The Future is Here What Do We Do Now?

So if you are working in a “traditional” firm, and you feel as though your skills are slipping away, as the rest of the technology world moves forward, what should you do? The first thing I’m going to say isn’t an option for everyone, because of challenges, and personal situations, but given the current state of economy and IT employment, I think it needs to be said. If you are in a job where you are only supporting legacy tech, of which I don’t really mean on-prem firms–some of the most cutting edge SQL Server orgs in the world are 100% on-premises, but if you are regularly supporting software whose version conforms to the regular expression ^(200)\d{2}$ my best bit of advice to you would be to start the process of finding another job.

I know changing firms isn’t for everyone, and if you want to become a cloud engineer, you need to build your skills in that space.

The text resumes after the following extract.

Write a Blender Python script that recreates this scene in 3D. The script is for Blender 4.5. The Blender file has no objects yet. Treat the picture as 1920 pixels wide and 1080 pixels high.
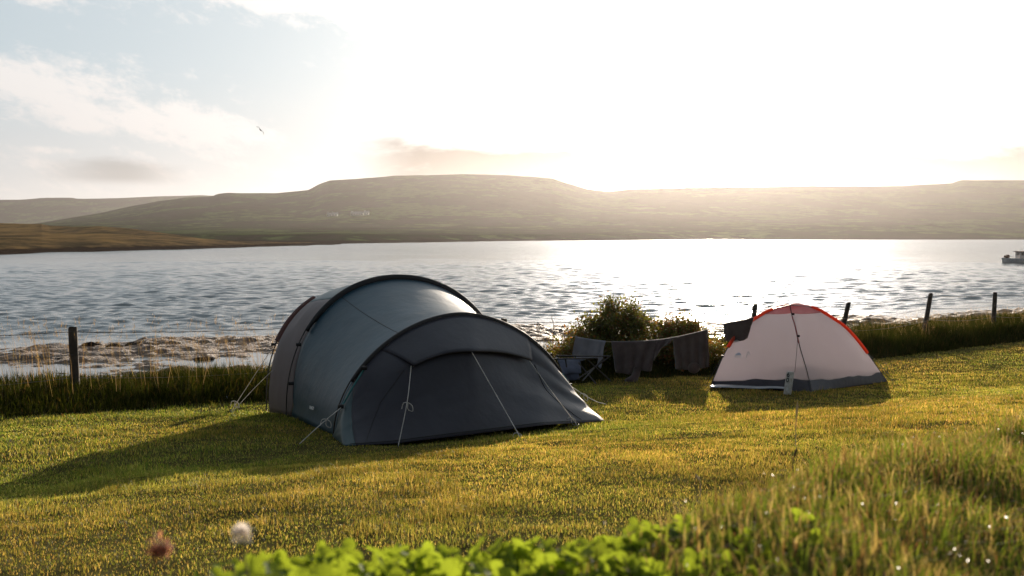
import bpy, math, random
import numpy as np
from mathutils import Vector, Matrix
R = math.radians
rng = np.random.default_rng(7)
random.seed(7)
scn = bpy.context.scene
col = scn.collection

# ------------------------------------------------------------------ camera
F = 1867.0; HZ = 442.0; EYE = 3.2
PITCH = math.atan((540 - HZ) / F)
cd = bpy.data.cameras.new('camera'); cam = bpy.data.objects.new('camera', cd); col.objects.link(cam)
cd.sensor_width = 36; cd.lens = 36 * F / 1920; cd.clip_start = 0.05; cd.clip_end = 20000
cam.location = (0, 0, EYE); cam.rotation_euler = (R(90) - PITCH, 0, 0)
cd.dof.use_dof = True; cd.dof.focus_distance = 10.5; cd.dof.aperture_fstop = 6.0
scn.camera = cam

# ------------------------------------------------------------------ world and sun
SUN_AZ = math.atan(378 / F); SUN_EL = R(9.5)
w = bpy.data.worlds.new('World'); scn.world = w; w.use_nodes = True
nt = w.node_tree; nt.nodes.clear()
def N(nt, t, **k):
    n = nt.nodes.new(t)
    for a, b in k.items():
        if a.startswith('i_'): n.inputs[a[2:]].default_value = b
        else: setattr(n, a, b)
    return n
def L(nt, a, b): nt.links.new(a, b)
sky = N(nt, 'ShaderNodeTexSky', sky_type='NISHITA', sun_disc=False, sun_elevation=SUN_EL, sun_rotation=SUN_AZ,
        altitude=0, air_density=1.0, dust_density=2.2, ozone_density=1.0)
tc = N(nt, 'ShaderNodeTexCoord')
sep = N(nt, 'ShaderNodeSeparateXYZ'); L(nt, tc.outputs['Generated'], sep.inputs[0])
def M(op, a, b=None, c=None, clamp=False, tree=None):
    t = tree or nt
    n = t.nodes.new('ShaderNodeMath'); n.operation = op; n.use_clamp = clamp
    for i, v in enumerate((a, b, c)):
        if v is None: continue
        if isinstance(v, (int, float)): n.inputs[i].default_value = v
        else: t.links.new(v, n.inputs[i])
    return n.outputs[0]
def ramp(t, fac, stops, interp='LINEAR'):
    n = t.nodes.new('ShaderNodeValToRGB'); t.links.new(fac, n.inputs[0]); cr = n.color_ramp; cr.interpolation = interp
    while len(cr.elements) < len(stops): cr.elements.new(0.5)
    for e, (p, c) in zip(cr.elements, stops):
        e.position = p; e.color = (c, c, c, 1) if isinstance(c, (int, float)) else (*c, 1)
    return n.outputs[0]
def smooth(t, v, a, b):
    n = t.nodes.new('ShaderNodeMapRange'); n.interpolation_type = 'SMOOTHSTEP'
    t.links.new(v, n.inputs[0]); n.inputs[1].default_value = a; n.inputs[2].default_value = b
    return n.outputs[0]
# direction: azimuth to the right of +Y (radians) and elevation
az = M('ARCTAN2', sep.outputs[0], sep.outputs[1])
el = M('ARCSINE', sep.outputs[2])
def noise(t, vec, scale, detail=6, rough=.55, dist=0.0):
    n = t.nodes.new('ShaderNodeTexNoise'); n.inputs['Scale'].default_value = scale; n.inputs['Detail'].default_value = detail
    n.inputs['Roughness'].default_value = rough; n.inputs['Distortion'].default_value = dist
    t.links.new(vec, n.inputs['Vector']); return n.outputs['Fac']
def comb(t, x, y, z=0.0):
    n = t.nodes.new('ShaderNodeCombineXYZ')
    for i, v in enumerate((x, y, z)):
        if isinstance(v, (int, float)): n.inputs[i].default_value = v
        else: t.links.new(v, n.inputs[i])
    return n.outputs[0]
# cloud sheet: bands tilted down to the right, long streaks
tilt = M('ADD', el, M('MULTIPLY', az, 0.16))
cv = comb(nt, M('MULTIPLY', az, 1.0), M('MULTIPLY', tilt, 3.4), 3.7)
n1 = noise(nt, cv, 3.3, 9, .62, .35)
n2 = noise(nt, comb(nt, M('MULTIPLY', az, 1.0), M('MULTIPLY', tilt, 1.8), 9.1), 34, 6, .7, .25)
cl = M('ADD', n1, M('MULTIPLY', M('SUBTRACT', n2, .5), .55))
def blob(a0, e0, sa, se, slope=0.0):
    da = M('DIVIDE', M('SUBTRACT', az, a0), sa); de = M('DIVIDE', M('SUBTRACT', M('ADD', el, M('MULTIPLY', M('SUBTRACT', az, a0), slope)), e0), se)
    return M('EXPONENT', M('MULTIPLY', M('ADD', M('MULTIPLY', da, da), M('MULTIPLY', de, de)), -1.0))
bl = M('ADD', M('MULTIPLY', blob(-.44, .140, .16, .030, .22), .20), M('MULTIPLY', blob(-.24, .225, .12, .018, .0), .20))
bl = M('ADD', bl, M('ADD', M('MULTIPLY', blob(-.30, .105, .10, .018, .05), .15), M('MULTIPLY', blob(-.44, .212, .045, .007, .12), .18)))
bl = M('ADD', bl, M('MULTIPLY', blob(-.43, .078, .035, .004, .03), .22))
cloud = smooth(nt, M('ADD', cl, M('SUBTRACT', bl, .05)), .47, .68)
low = smooth(nt, el, .30, .02)
hs = M('MULTIPLY', cloud, .9)
def mixc(t, f, a, b, bt='MIX'):
    n = t.nodes.new('ShaderNodeMix'); n.data_type = 'RGBA'; n.blend_type = bt
    for s, v in ((n.inputs[0], f), (n.inputs[6], a), (n.inputs[7], b)):
        if isinstance(v, (int, float)): s.default_value = v
        elif isinstance(v, tuple): s.default_value = (*v, 1)
        else: t.links.new(v, s)
    return n.outputs[2]
SKY_K = 0.15
# thin veil: pulls the clear sky towards pale grey-blue; brighter close to the sun
dotn = N(nt, 'ShaderNodeVectorMath', operation='DOT_PRODUCT'); L(nt, tc.outputs['Generated'], dotn.inputs[0])
dotn.inputs[1].default_value = (math.sin(SUN_AZ) * math.cos(SUN_EL), math.cos(SUN_AZ) * math.cos(SUN_EL), math.sin(SUN_EL))
ang = M('ARCCOSINE', dotn.outputs['Value'])
halo = M('EXPONENT', M('MULTIPLY', ang, -5.4))
veil = N(nt, 'ShaderNodeVectorMath', operation='SCALE'); veil.inputs[0].default_value = (1.0, .93, .85)
L(nt, M('MULTIPLY', halo, 4.0), veil.inputs['Scale'])
skyg = N(nt, 'ShaderNodeVectorMath', operation='SCALE'); L(nt, sky.outputs[0], skyg.inputs[0]); skyg.inputs['Scale'].default_value = 1.0
base = mixc(nt, .97, sky.outputs[0], (2.30, 2.75, 3.05))
cloudc = N(nt, 'ShaderNodeVectorMath', operation='ADD'); L(nt, veil.outputs[0], cloudc.inputs[0]); cloudc.inputs[1].default_value = (3.95, 3.78, 3.68)
c1 = mixc(nt, hs, base, cloudc.outputs[0])
# warm pale band low over the horizon
c1 = mixc(nt, M('MULTIPLY', smooth(nt, el, .17, .03), .62), c1, (3.1, 2.9, 2.82))
# glow of thin cloud around the sun
addg = N(nt, 'ShaderNodeVectorMath', operation='ADD'); L(nt, c1, addg.inputs[0])
gl = N(nt, 'ShaderNodeVectorMath', operation='SCALE'); gl.inputs[0].default_value = (1.0, .965, .93)
L(nt, M('ADD', M('MULTIPLY', halo, 5.6), M('MULTIPLY', M('POWER', smooth(nt, ang, .28, 0.0), 2.0), 45.0)), gl.inputs['Scale']); L(nt, gl.outputs[0], addg.inputs[1])
# grey cap clouds hugging the hill tops
capn = noise(nt, comb(nt, M('MULTIPLY', az, 1.2), M('MULTIPLY', el, 3.5), 1.3), 14, 5, .55, .3)
def capcloud(az0, az1, e0, e1, k):
    a = M('MULTIPLY', smooth(nt, az, az0 - .06, az0 + .03), smooth(nt, az, az1 + .04, az1 - .03))
    b = smooth(nt, M('ADD', el, M('MULTIPLY', M('SUBTRACT', .5, capn), .04)), e1 + .020, e1 + .004)
    return M('MULTIPLY', M('MULTIPLY', a, b), M('MULTIPLY', smooth(nt, capn, .10, .40), k))
cap = M('ADD', capcloud(-.12, .085, .062, .0745, 1.0), capcloud(.35, .62, .055, .066, .95), clamp=True)
cap = M('ADD', cap, M('MULTIPLY', capcloud(-.40, -.34, .050, .058, .5), smooth(nt, el, .045, .055)), clamp=True)
c2 = mixc(nt, cap, addg.outputs[0], (.9, .80, .78))
dim = N(nt, 'ShaderNodeVectorMath', operation='SCALE'); L(nt, c2, dim.inputs[0])   # the sky away from the sun is darker
L(nt, M('ADD', .32, M('MULTIPLY', smooth(nt, ang, 1.5, .72), .68)), dim.inputs['Scale'])
bg = N(nt, 'ShaderNodeBackground'); L(nt, dim.outputs[0], bg.inputs[0]); bg.inputs[1].default_value = SKY_K
wo = N(nt, 'ShaderNodeOutputWorld'); L(nt, bg.outputs[0], wo.inputs[0])

sd = bpy.data.lights.new('sun', 'SUN'); sun = bpy.data.objects.new('sun', sd); col.objects.link(sun)
sd.energy = 5.0; sd.angle = R(0.6); sd.color = (1.0, .84, .66)
sdir = Vector((math.sin(SUN_AZ) * math.cos(SUN_EL), math.cos(SUN_AZ) * math.cos(SUN_EL), math.sin(SUN_EL)))
sun.rotation_euler = sdir.to_track_quat('Z', 'Y').to_euler(); sun.location = (10, 40, 30)
scn.view_settings.view_transform = 'Standard'; scn.view_settings.look = 'None'
scn.view_settings.exposure = 0.5; scn.view_settings.gamma = 1.0
scn.cycles.use_denoising = True; scn.cycles.max_bounces = 8; scn.cycles.transparent_max_bounces = 12
scn.cycles.volume_bounces = 1; scn.cycles.sample_clamp_indirect = 8; scn.cycles.caustics_reflective = False
scn.cycles.caustics_refractive = False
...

The crux of the twitter thread is how do you learn this things when you are in an organization that thinks that cloud computing has something to do with rain? The first thing I would recommend, if you are willing to spend a little money, is to use skillmeup.com (note: both DCAC and my company have business relationships with Opsgility, the parent company). I have taught classes using their labs–you get a real Azure subscription, with a production scenario, and you also get online training associated with the lab.

Other resources like Pluralsight or LinkedIn Learning (note: DCAC has a business relationship with LinkedIn Learning) offer online training, however I really feel like getting hands on with tech is the best way learn tech.

My Budget Isn’t Even That High

Both Amazon and Microsoft offer free trials–I know Azure a lot better, so I’m going to focus on that scenario. (BTW, this ties to another bit of advice I have, learn one cloud first. The concepts between them are pretty similar, and if you learn one cloud really well, transitioning to the other one will be much easier than trying to consume all of it at once). The Microsoft offer gives you $200 to use for 30 days, also if you have an MSDN subscription you also get somewhere between $50-150 month to use.

While those numbers are small, especially when talking about services, it can still easily get you started with the basics of cloud. Virtual machines (which also cost a lot) are for all intents and purposes very similar to your virtual machines on-prem. But if you want to learn how to extend an on-premises Active Directory to the cloud, you can do that by building a Windows Server VM on your laptop, and then connecting to Azure Active Directory. That has minimal cost (AAD is a free service). Also, learning things like networking and storage also have minimal cost.

One of the most important cloud skills you can have, Automation, just involves using PowerShell (or CLI, depending on what you like). If you haven’t learned a scripting language, you should invest more time into that. You can do this on any trial account, and with a minimal cost, especially when you learn how to clean up the resources you deployed as soon as your deployment script created.

As a SQL Server pro, if you want to start learning Azure SQL*, you should get started with Azure SQL Database. It’s cheap, and you can do everything you can do in the $15,000/month database with the $5/month database.

tl;dr

This was a long post. Here’s what you should start learning for cloud:

  • scripting (powershell, cli, or rest, doesn’t matter, learn one of them)
  • networking
  • storage
  • security
  • platform as a service offerings in your field and how they work with networking, storage and security

You can do all of these things with a minimal financial investment, or perhaps even for free.

Summary

You are in charge of your career, not your current employer. If you want to advance your skills you are going to have to work for it, and maybe spend some money, but definitely a big time investment. Also, consider going to some training–I just did a precon at SQL Saturday Chicago, and while the attendees aren’t going to be cloud experts after a day, they have a great basis on which to move forward. Books and reading are challenging in a cloud world–it moves quickly and changes fast.